Pertanyaan yang mengemuka adalah mengapa kapal yang hanya muncul sekian menit jelang akhir film ini menjadi hal penting sehingga menjadi judul? Apakah naskah yang kurang mampu menerjemahkan novel aslinya?

Dengan mengesampingkan beberapa kekurangan tadi, film ini tetap memiliki daya tarik dari segi dialog yang dipilih dan kostum yang apik dari Samuel Wattimena, selain kepopuleran para pemainnya.

Dialog yang cenderung puitis, tidak jauh berbeda dari novel aslinya, menjadi penghibur buat penonton.
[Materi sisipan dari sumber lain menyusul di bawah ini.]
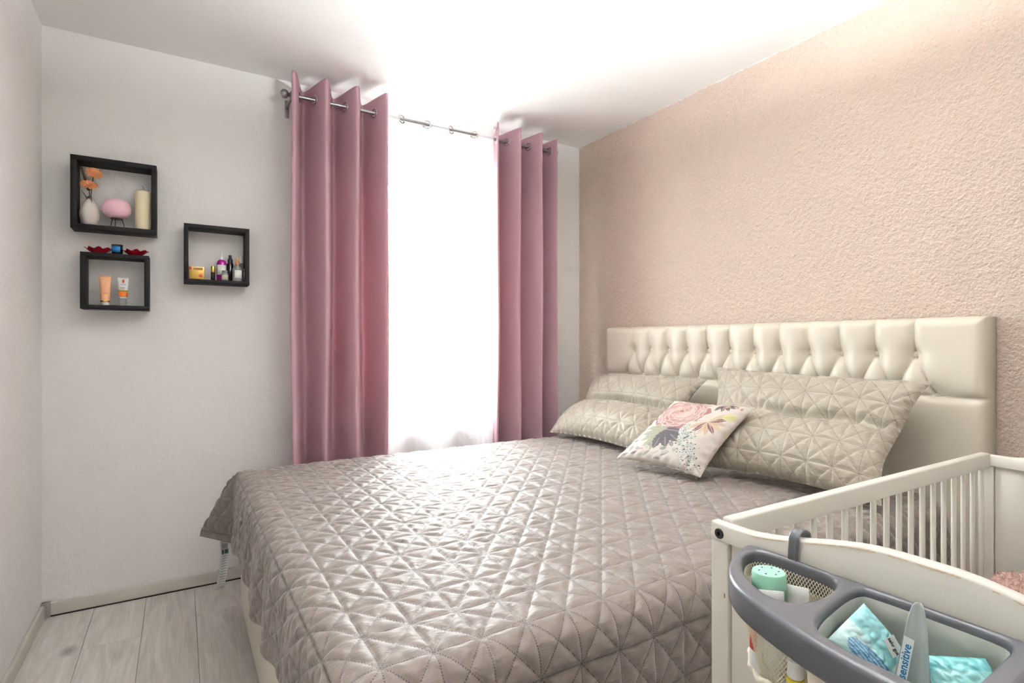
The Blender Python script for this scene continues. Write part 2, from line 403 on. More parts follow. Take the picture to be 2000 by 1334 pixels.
# baseboards: thin board with a dark shadow gap under it, grey plastic cap in the corner
bb = tag(box('baseboard_back', (XL + .03, YB - .014, .006), (XR, YB, .06), M_base, bevel=.003), 'pale wooden baseboard under the shelf wall', kind='structure')
box('gap_strip', (XL + .03, YB - .012, 0), (XR, YB - .001, .0055), M_gap, bb, bevel=0)
bl = tag(box('baseboard_left', (XL, YF, .004), (XL + .014, YB - .03, .06), M_base, bevel=.003), 'pale wooden baseboard along the left wall', kind='structure')
boxes('corner_cap', [((XL, YB - .03, 0), (XL + .018, YB, .064)), ((XL, YB - .018, 0), (XL + .03, YB, .064))], M_base_cap, bl, bevel=.002)

# ------------------------------------------------------------------ window
win = thing('window_1', (1.29, YB + .1, WZ0), 'white framed window behind the sheer curtain', kind='structure')
fy0, fy1 = YB + .10, YB + .17
fw = .065
box('window_frame', (WX0, fy0, WZ0), (WX0 + fw, fy1, WZ1), M_frame, win, .004)
box('window_frame', (WX1 - fw, fy0, WZ0), (WX1, fy1, WZ1), M_frame, win, .004)
box('window_frame', (WX0 + fw, fy0, WZ0), (WX1 - fw, fy1, WZ0 + fw), M_frame, win, .004)
box('window_frame', (WX0 + fw, fy0, WZ1 - fw), (WX1 - fw, fy1, WZ1), M_frame, win, .004)
box('mullion', (1.255, fy0 + .005, WZ0 + fw), (1.325, fy1, WZ1 - fw), M_frame, win, .004)
for x0, x1 in ((WX0 + fw, 1.255), (1.325, WX1 - fw)):
    sash = boxes('sash', [((x0, fy0 - .02, WZ0 + fw), (x0 + .05, fy1 - .01, WZ1 - fw)), ((x1 - .05, fy0 - .02, WZ0 + fw), (x1, fy1 - .01, WZ1 - fw)),
                   ((x0 + .05, fy0 - .02, WZ0 + fw), (x1 - .05, fy1 - .01, WZ0 + fw + .05)), ((x0 + .05, fy0 - .02, WZ1 - fw - .05), (x1 - .05, fy1 - .01, WZ1 - fw))], M_frame, win, .004)
    box('pane', (x0 + .045, fy0 + .03, WZ0 + fw + .045), (x1 - .045, fy0 + .036, WZ1 - fw - .045), M_glass, sash, 0)
box('window_handle', (1.33, fy0 - .045, 1.45), (1.35, fy0 - .02, 1.57), M_frame, win, .004)
box('window_sill', (WX0 - .03, YB - .010, WZ0 - .03), (WX1 + .03, fy0 + .02, WZ0), M_frame, win, .006)
# roller shutter, rolled up into its box outside: slats still showing at the top
M_shutter = mat('grey_shutter_slat', (92, 94, 98), .6)
sh = thing('roller_shutter', (1.29, YB + .2, 2.1), 'grey roller shutter slats at the top of the window outside', 'shutter')
for k in range(3):
    box('slat', (WX0, YB + .185, 2.10 + k * .04), (WX1, YB + .197, 2.138 + k * .04), M_shutter, sh, .003)
# outside ground and hedge
M_ground = mat('pale_paving', (150, 150, 146), .9, mottle=(.6, .15))
tag(box('exterior_ground', (-30, YB + T, -.6), (40, 60, -.5), M_ground, bevel=0), 'pale ground outside the window', kind='structure')

# ------------------------------------------------------------------ invented bowl uplight hanging out of view, added to brighten the room
def glow(name, rgb, strength):
    m = bpy.data.materials.new(name); m.use_nodes = True; b = m.node_tree.nodes['Principled BSDF']
    b.inputs['Base Color'].default_value = (.85, .85, .83, 1); b.inputs['Emission Color'].default_value = tuple(rgb) + (1,); b.inputs['Emission Strength'].default_value = strength
    return m
LX, LY, LZ = .95, .80, 2.06
fill_lamp = thing('added_fill_uplight', (LX, LY, ZC), 'added fill light shaped as a white bowl uplight, out of view', 'fill_lamp')
lathe('bowl', [(0, -.002), (.10, .004), (.17, .022), (.215, .05), (.222, .053), (.210, .053), (.165, .03), (.09, .012), (0, .008)], glow('fill_bowl_glow', (1, .98, .96), 2.), fill_lamp, (LX, LY, LZ), 36)
lathe('fill_disc', [(0, .034), (.17, .034), (.17, .030), (0, .030)], glow('fill_disc_glow', (.98, .985, 1.), 235.), fill_lamp, (LX, LY, LZ), 32)  # main emitter of the added fill, aimed at the ceiling
lathe('ceiling_rose', [(0, 0), (.05, 0), (.055, -.012), (.03, -.022), (0, -.024)], M_frame, fill_lamp, (LX, LY, ZC - .001), 24)
for a in (.5, 2.6, 4.7):
    tube('hanger', [(LX + .04 * math.cos(a), LY + .04 * math.sin(a), ZC - .012), (LX + .216 * math.cos(a), LY + .216 * math.sin(a), LZ + .053)], .002, M_steel, fill_lamp, 6)

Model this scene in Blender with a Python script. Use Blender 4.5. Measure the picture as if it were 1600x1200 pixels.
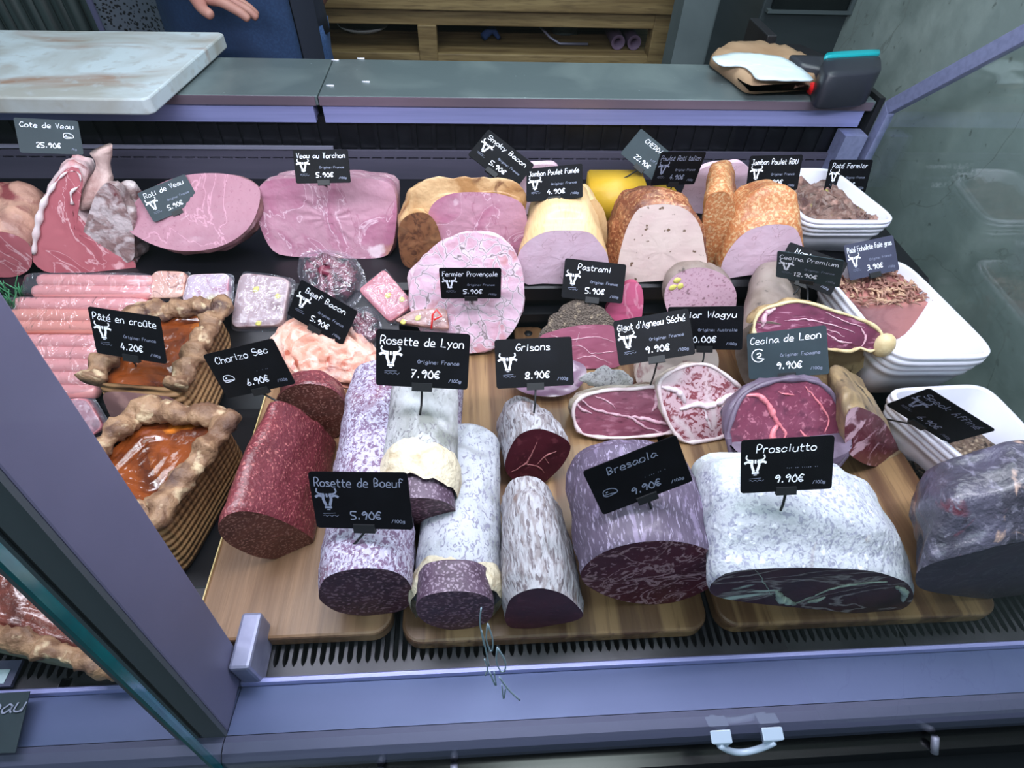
import bpy, bmesh, math, random
from mathutils import Vector, Matrix, noise, Euler
PI = math.pi
random.seed(7)
sc = bpy.context.scene
for o in list(bpy.data.objects): bpy.data.objects.remove(o)

# ------------------------------------------------------------------ camera
FPX = 900.0                                   # focal length in pixels of the 1600 x 1200 frame
Yc = Vector((-74, 1000, -900)).normalized()   # world +Y seen by the camera
Xc = Vector((14850, 287, -900)); Xc = (Xc - Yc * Xc.dot(Yc)).normalized()
Zc = Xc.cross(Yc)
R = Matrix((Xc, Yc, Zc))                      # camera -> world rotation
CAM = Vector((0, 0, .6))
cd = bpy.data.cameras.new('camera'); cd.sensor_width = 36; cd.lens = FPX / 1600 * 36
cd.clip_start = .01; cd.clip_end = 50
cam = bpy.data.objects.new('camera', cd); sc.collection.objects.link(cam)
cam.matrix_world = Matrix.Translation(CAM) @ R.to_4x4()
sc.camera = cam

# ------------------------------------------------------------------ world, lights, exposure
sc.view_settings.view_transform = 'Standard'; sc.view_settings.look = 'None'
sc.view_settings.gamma = 1; sc.view_settings.exposure = 0.25
w = bpy.data.worlds.new('world'); sc.world = w; w.use_nodes = True
w.node_tree.nodes['Background'].inputs[0].default_value = (.40, .56, .60, 1)
w.node_tree.nodes['Background'].inputs[1].default_value = .30

def area(name, loc, target, sx, sy, power, col):
    l = bpy.data.lights.new(name, 'AREA'); l.shape = 'RECTANGLE'; l.size = sx; l.size_y = sy
    l.energy = power; l.color = col
    o = bpy.data.objects.new(name, l); sc.collection.objects.link(o); o.location = loc
    o.rotation_euler = (Vector(target) - Vector(loc)).to_track_quat('-Z', 'Y').to_euler()
    return o
area('display_case_lamp', (.05, .33, .66), (.05, .62, .05), 1.5, .05, 7.5, (.90, .88, 1.0))
area('ceiling_lamp_over_counter', (.1, .75, 1.55), (.1, .5, 0), 1.6, .35, 13, (.90, .93, 1.0))
area('ceiling_lamp_behind_counter', (.5, 1.5, 1.6), (.3, 1.7, 0), 1.2, .5, 9, (.80, .95, .95))
area('right_wall_fill_light', (.30, .2, 1.7), (.8, .6, .1), .5, .5, 6, (.82, .96, .96))  # added fill light, only there to brighten the right wall
area('ceiling_lamp_in_front', (-.6, -.9, 1.7), (-.1, .3, 0), 1.4, .5, 11, (.75, .95, 1.0))

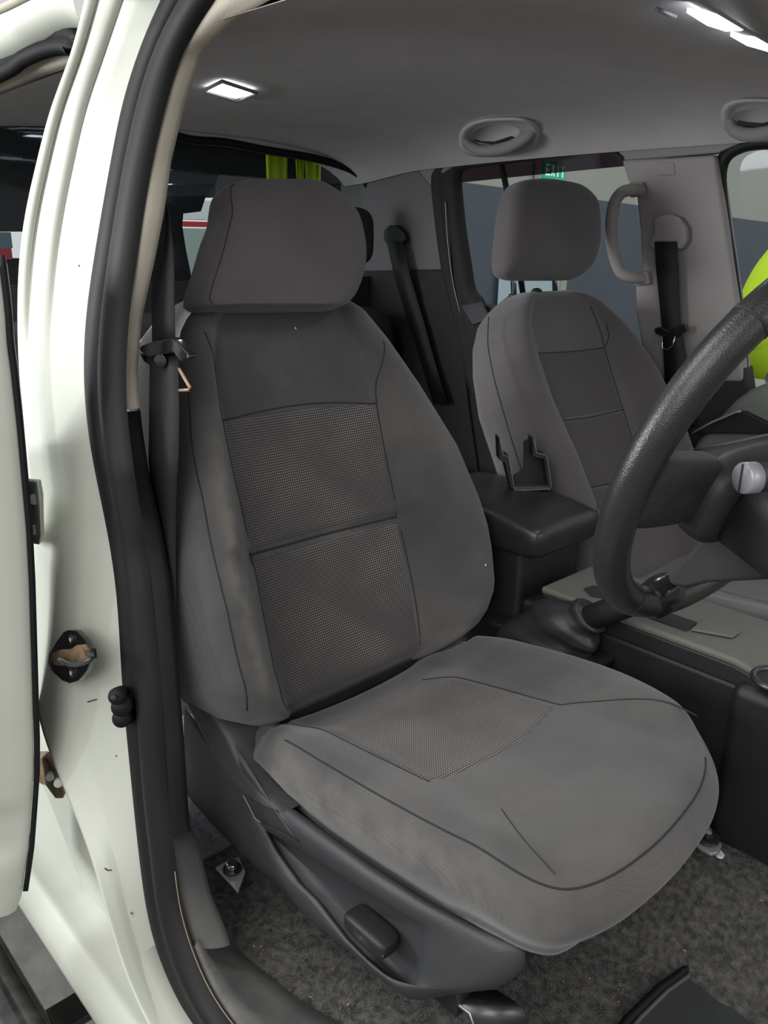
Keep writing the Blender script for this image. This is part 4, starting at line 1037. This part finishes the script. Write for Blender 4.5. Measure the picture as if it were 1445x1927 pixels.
# wa_ sign: find the angle of the leftmost visible point
a_l = min([2*pi*k/360 for k in range(360)], key=lambda a: (lambda v: (v.dot(cr))/(v.dot(cd)))(rim(a)-CP))
P = [rim(2*pi*i/120) for i in range(120)]
tube('rim', P, .0170, M['leather'], swt, n=28, closed=True)
def pxof(p): v = p-CP; z = v.dot(cd); return 722.5+FPX*v.dot(cr)/z, 963.5-FPX*v.dot(cu)/z
def nearest(x, y): return min([2*pi*k/720 for k in range(720)], key=lambda a: (pxof(rim(a))[0]-x)**2+(pxof(rim(a))[1]-y)**2)
for x, y in ((1405, 600), (1178, 1128)):
    a = nearest(x, y); tt = (rim(a+.01)-rim(a-.01)).normalized()
    tube('leather_joint', [rim(a)-tt*.0012, rim(a)+tt*.0012], .0176, M['thread'], swt, n=28)
C0 = on(1400, 930, wc-wn_*.02, wn_)
rows = superell(C0+wn_*.004, wa_, wb_, wn_, .075, .046, .026, .6, .6, 40, 20)
grid('airbag_cover', rows, M['dplastic'], swt, closed=True, caps=True)
for cx_, cy_ in ((1262, 921),):
    pc2 = on(cx_, cy_, wc-wn_*.004, wn_); rad = (C0-pc2); rad = (rad-wn_*rad.dot(wn_)).normalized(); tan = wn_.cross(rad)
    rows = superell(pc2, rad, tan, wn_, .058, .037, .017, .7, .5, 50, 24)
    pad = grid('spoke_pad', rows, mat('perforated_leather', (.015, .015, .016), .4, bump=.9, bscale=1100), swt, closed=True, caps=True)
a_ = pi-nearest(1183, 945)
P = spline([rim(a_, .188), rim(a_, .12).lerp(C0, .2), C0], 12)
tube('spoke', P, .026, M['leather'], swt, n=20, ell=.5, upv=tuple(wn_))
gc2 = rim(nearest(1236, 1126)); gt2 = (rim(nearest(1236, 1126)+.02)-rim(nearest(1236, 1126)-.02)).normalized(); gi = (wc-gc2).normalized()
rows = superell(gc2+gi*.006, gt2, gi, wn_, .034, .027, .0180, .8, .8, 60, 30, lambda a, b, z: (a, b*(1-.25*abs(a)/.034), z))
grid('glossy_leather_wrap', rows, mat('glossy_leather', (.012, .012, .013), .2, bump=.8, bscale=55), swt, closed=True, caps=True)
# column shroud, stalk
cc = thing('steering_column', 'dark steering column shroud with silver-tipped stalk', 'steering column', wc-wn_*.1)
rows = []
for k in range(9):
    s_ = k/8; c = C0-wn_*(.02+.30*s_)
    rows.append([c+wa_*.055*(1+.1*s_)*math.copysign(abs(cos(2*pi*j/32))**.7, cos(2*pi*j/32))+wb_*.042*(1+.1*s_)*math.copysign(abs(sin(2*pi*j/32))**.7, sin(2*pi*j/32)) for j in range(32)])
grid('column_shroud', rows, M['dplastic'], cc, closed=True, caps=True)
prism('lower_cowl', [at(x, y, 'y', .285) for x, y in [(1330, 1000), (1296, 1040), (1252, 1088), (1262, 1104), (1290, 1108), (1330, 1098), (1445, 1092), (1560, 1090), (1620, 1010), (1440, 1000)]], (0, .06, 0), M['trimd'], cc, bevel=.008, bseg=4)
tip = at(1397, 900, 'y', .195); root_ = tip+V((.055, .10, .0))
dirn = (root_-tip).normalized()
tube('indicator_stalk', [tip+dirn*.012, tip+dirn*.06, root_], .0125, M['dplastic'], cc, n=20)
tube('stalk_tip', [tip-dirn*.001, tip+dirn*.001, tip+dirn*.012], lambda s: .0135 if s > 0 else .0125, M['silver'], cc, n=28)
tube('tip_groove', [tip-dirn*.0018+V((0, 0, -.0125)), tip-dirn*.0018+V((0, 0, .0125))], .0008, M['thread'], cc, n=6)

# ================================================================== floor mat and litter
fm = thing('floor_mat', 'black rubber floor mat with raised rim in the driver footwell', 'floor mat', at(1400, 1850, 'z', .0))
mo = [(1130, 1990), (1180, 1927), (1240, 1868), (1296, 1828), (1330, 1786), (1352, 1772), (1380, 1772), (1445, 1812), (1560, 1880), (1500, 2100), (1200, 2100)]
P = [at(x, y, 'z', .008) for x, y in mo]
prism('mat_base', P, (0, 0, .004), mat('mat_rubber', (.035, .037, .038), .6, bump=.4, bscale=200), fm, bevel=.001)
tube('raised_rim', [p+V((0, 0, .008)) for p in P], .006, M['rubber'], fm, closed=True, n=10)
cmt = sum(P, V((0, 0, 0)))/len(P)
tube('inner_rib', [p.lerp(cmt, .16)+V((0, 0, .005)) for p in P], .003, M['sillp'], fm, closed=True, n=8)
for k in range(5):
    x = 1378+k*11; y = 1822+k*6
    tube('tread_rib', [at(x, y, 'z', .014), at(x-5, y+26, 'z', .014)], .0016, M['sillp'], fm, n=6)
vs, fs = [], []
rnd = random.Random(11)
for k in range(420):
    for _ in range(40):
        px_, py_ = rnd.uniform(380, 1445), rnd.uniform(1500, 1927)
        p = at(px_, py_, 'z', .004)
        if rnd.random() < .999 and .02 < p.y < .95 and -.45 < p.x < .6: break
    z = floorz(p.x, p.y); p = V((p.x, p.y, z+.003)); a = rnd.uniform(0, 2*pi); L = rnd.choice([.0006, .0008, .001, .001, .0014, .0018, .003]); w_ = L*rnd.uniform(.15, .6)
    d1_ = V((cos(a), sin(a), rnd.uniform(-.2, .2)))*L; d2_ = V((-sin(a), cos(a), 0))*w_; n = len(vs)
    vs += [p-d1_, p+d2_+V((0, 0, .0008)), p+d1_, p-d2_]; fs.append((n, n+1, n+2, n+3))
tag(mesh('floor_litter', vs, fs, M['debris'], smooth=False), 'dry straw and leaf crumbs scattered on the charcoal carpet', 'litter', kind='stuff')
# loose carpet fibres near the sill
vs, fs = [], []
for k in range(5200):
    p = at(rnd.uniform(385, 1445), rnd.uniform(1560, 1927), 'z', 0)
    if not (.02 < p.y < .7 and -.45 < p.x < .7): continue
    p = V((p.x, p.y, floorz(p.x, p.y)+.002)); a = rnd.uniform(0, 2*pi); L = rnd.uniform(.003, .007)
    q1 = p+V((cos(a)*L, sin(a)*L, rnd.uniform(.001, .004))); q2 = q1+V((cos(a+1.2)*L*.7, sin(a+1.2)*L*.7, -.001)); s_ = V((-sin(a), cos(a), 0))*.00028; n = len(vs)
    vs += [p-s_, p+s_, q1+s_, q1-s_, q2+s_, q2-s_]; fs += [(n, n+1, n+2, n+3), (n+3, n+2, n+4, n+5)]
tag(mesh('carpet_pile', vs, fs, M['fluff'], smooth=False), 'loose dusty carpet fibres around the driver seat', 'carpet', kind='stuff')

# ================================================================== person outside the passenger window
pr_ = thing('person', 'person in yellow high-visibility top outside the far front window', 'person', (.35, 2.3, -.52))
def skin(name, nodes, edges, m, parent, sub=2):
    off = wpos(parent); me = bpy.data.meshes.new(name)
    me.from_pydata([tuple(V(p)-off) for p, r in nodes], edges, []); o = bpy.data.objects.new(name, me); COL.objects.link(o); o.parent = parent
    q = o.modifiers.new('skin', 'SKIN'); q.use_smooth_shade = True
    for v, (p, r) in zip(me.skin_vertices[0].data, nodes): v.radius = (r, r) if not isinstance(r, tuple) else r
    me.skin_vertices[0].data[0].use_root = True
    q = o.modifiers.new('sub', 'SUBSURF'); q.levels = sub; q.render_levels = sub
    me.materials.append(m); return o
sh = at(1462, 520, 'y', 2.25); hipx = at(1500, 700, 'y', 2.3)
H = lambda x, y, Yp: at(x, y, 'y', Yp)
pel = H(1470, 760, 2.35); che = H(1500, 560, 2.3); nek = H(1520, 430, 2.28); hed = H(1530, 370, 2.26)
elb = H(1425, 620, 2.1); 
body = skin('torso', [(pel, .15), (pel.lerp(che, .5), .155), (che, .175), (nek, .07), (H(1478, 480, 2.2), .085), (H(1432, 575, 2.08), .072), (H(1400, 655, 1.98), .058), (H(1590, 500, 2.4), .085), (H(1620, 640, 2.4), .06)],
            [(0, 1), (1, 2), (2, 3), (2, 4), (4, 5), (5, 6), (2, 7), (7, 8)], M['hivis'], pr_)
skin('head', [(nek, .06), (hed, .095), (hed+V((0, 0, .09)), .08)], [(0, 1), (1, 2)], M['skin'], pr_)
skin('trousers', [(pel, .15), (pel+V((-.1, 0, -.45)), .085), (V((pel.x-.1, pel.y, -.45)), .06), (pel+V((.12, .02, -.45)), .085), (V((pel.x+.12, pel.y, -.45)), .06)], [(0, 1), (1, 2), (0, 3), (3, 4)], M['grey_cloth'], pr_)
# white bench and cloth bundle outside the window
wb2 = thing('work_bench', 'pale work bench outside the front passenger window', 'bench', AF(1440, 740, .25))
c = AF(1440, 745, .30)
box('bench_top', V((c.x+.2, c.y+.13, c.z-.02)), (.9, .30, .04), mat('bench_paint', (.6, .6, .55), .6), wb2)
for sx in (-.2, .8): box('bench_leg', V((c.x+sx*.7, c.y+.13, (c.z-.52)/2-.02)), (.05, .05, c.z+.48), M['steel'], wb2)
cl = thing('cloth_bundle', 'crumpled grey-lilac cloth bundle on the bench outside the window', 'cloth', c)
rows = superell(V((c.x+.14, c.y+.10, c.z+.035)), V((1, 0, 0)), V((0, 1, 0)), V((0, 0, 1)), .17, .10, .06, .9, .9, 50, 30, lambda a, b, z: (a+.012*sin(b*90+z*60), b+.01*sin(a*80), z+.012*sin(a*70+b*50)))
grid('folds', rows, M['grey_cloth'], cl, closed=True, caps=True)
Tidak begitu mengecewakan dibanding kalau kita menonton film dengan tema yang menonjolkan kemewahan atau hantu-hantuan yang sempat ramai di film kita.

Setidaknya film ini turut andil menumbuhkan asa bagi perkembangan film Indonesia yang sempat mati suri agar semakin berkembang lebih baik lagi. Yang pasti, penonton memiliki pilihan dalam memuaskan dahaga akan film nasional.